TASK TO COMPLETE
Copy each line below without leaving any out.

PROVIDED DATA
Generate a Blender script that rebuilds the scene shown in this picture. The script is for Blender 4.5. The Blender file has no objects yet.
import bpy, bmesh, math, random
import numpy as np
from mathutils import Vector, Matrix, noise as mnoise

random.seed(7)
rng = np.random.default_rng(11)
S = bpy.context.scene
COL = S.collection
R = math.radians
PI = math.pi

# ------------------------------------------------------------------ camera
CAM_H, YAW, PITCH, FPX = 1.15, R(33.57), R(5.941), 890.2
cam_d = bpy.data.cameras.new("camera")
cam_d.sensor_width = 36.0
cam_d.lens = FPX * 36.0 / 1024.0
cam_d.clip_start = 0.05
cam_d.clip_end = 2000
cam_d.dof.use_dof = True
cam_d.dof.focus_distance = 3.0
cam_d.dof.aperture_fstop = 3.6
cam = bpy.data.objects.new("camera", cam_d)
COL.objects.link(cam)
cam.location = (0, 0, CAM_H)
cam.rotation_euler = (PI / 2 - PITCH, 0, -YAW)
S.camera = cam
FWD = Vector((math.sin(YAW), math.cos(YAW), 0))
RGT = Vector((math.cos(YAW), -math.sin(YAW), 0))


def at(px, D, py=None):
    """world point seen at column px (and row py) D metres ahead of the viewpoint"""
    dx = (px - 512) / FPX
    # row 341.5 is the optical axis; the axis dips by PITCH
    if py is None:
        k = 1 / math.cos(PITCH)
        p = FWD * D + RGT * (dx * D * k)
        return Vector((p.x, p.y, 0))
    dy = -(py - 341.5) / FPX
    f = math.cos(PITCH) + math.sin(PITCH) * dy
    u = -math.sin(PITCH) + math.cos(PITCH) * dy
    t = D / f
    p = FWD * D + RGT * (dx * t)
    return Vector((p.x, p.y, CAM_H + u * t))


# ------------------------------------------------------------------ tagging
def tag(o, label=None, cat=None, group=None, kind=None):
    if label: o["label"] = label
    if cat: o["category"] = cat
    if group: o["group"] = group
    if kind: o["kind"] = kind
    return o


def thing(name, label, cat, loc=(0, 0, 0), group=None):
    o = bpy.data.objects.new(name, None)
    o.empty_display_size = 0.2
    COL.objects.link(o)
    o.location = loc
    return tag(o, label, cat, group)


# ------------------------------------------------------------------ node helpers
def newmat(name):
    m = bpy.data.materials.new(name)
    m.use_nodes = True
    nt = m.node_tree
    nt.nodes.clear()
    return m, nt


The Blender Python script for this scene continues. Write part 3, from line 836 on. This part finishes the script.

FULL SOLUTION
Generate a Blender script that rebuilds the scene shown in this picture. The script is for Blender 4.5. The Blender file has no objects yet.
import bpy, bmesh, math, random
import numpy as np
from mathutils import Vector, Matrix, noise as mnoise

random.seed(7)
rng = np.random.default_rng(11)
S = bpy.context.scene
COL = S.collection
R = math.radians
PI = math.pi

# ------------------------------------------------------------------ camera
CAM_H, YAW, PITCH, FPX = 1.15, R(33.57), R(5.941), 890.2
cam_d = bpy.data.cameras.new("camera")
cam_d.sensor_width = 36.0
cam_d.lens = FPX * 36.0 / 1024.0
cam_d.clip_start = 0.05
cam_d.clip_end = 2000
cam_d.dof.use_dof = True
cam_d.dof.focus_distance = 3.0
cam_d.dof.aperture_fstop = 3.6
cam = bpy.data.objects.new("camera", cam_d)
COL.objects.link(cam)
cam.location = (0, 0, CAM_H)
cam.rotation_euler = (PI / 2 - PITCH, 0, -YAW)
S.camera = cam
FWD = Vector((math.sin(YAW), math.cos(YAW), 0))
RGT = Vector((math.cos(YAW), -math.sin(YAW), 0))


def at(px, D, py=None):
    """world point seen at column px (and row py) D metres ahead of the viewpoint"""
    dx = (px - 512) / FPX
    # row 341.5 is the optical axis; the axis dips by PITCH
    if py is None:
        k = 1 / math.cos(PITCH)
        p = FWD * D + RGT * (dx * D * k)
        return Vector((p.x, p.y, 0))
    dy = -(py - 341.5) / FPX
    f = math.cos(PITCH) + math.sin(PITCH) * dy
    u = -math.sin(PITCH) + math.cos(PITCH) * dy
    t = D / f
    p = FWD * D + RGT * (dx * t)
    return Vector((p.x, p.y, CAM_H + u * t))


# ------------------------------------------------------------------ tagging
def tag(o, label=None, cat=None, group=None, kind=None):
    if label: o["label"] = label
    if cat: o["category"] = cat
    if group: o["group"] = group
    if kind: o["kind"] = kind
    return o


def thing(name, label, cat, loc=(0, 0, 0), group=None):
    o = bpy.data.objects.new(name, None)
    o.empty_display_size = 0.2
    COL.objects.link(o)
    o.location = loc
    return tag(o, label, cat, group)


# ------------------------------------------------------------------ node helpers
def newmat(name):
    m = bpy.data.materials.new(name)
    m.use_nodes = True
    nt = m.node_tree
    nt.nodes.clear()
    return m, nt


The Blender Python script for this scene continues. Write part 3, from line 836 on. This part finishes the script.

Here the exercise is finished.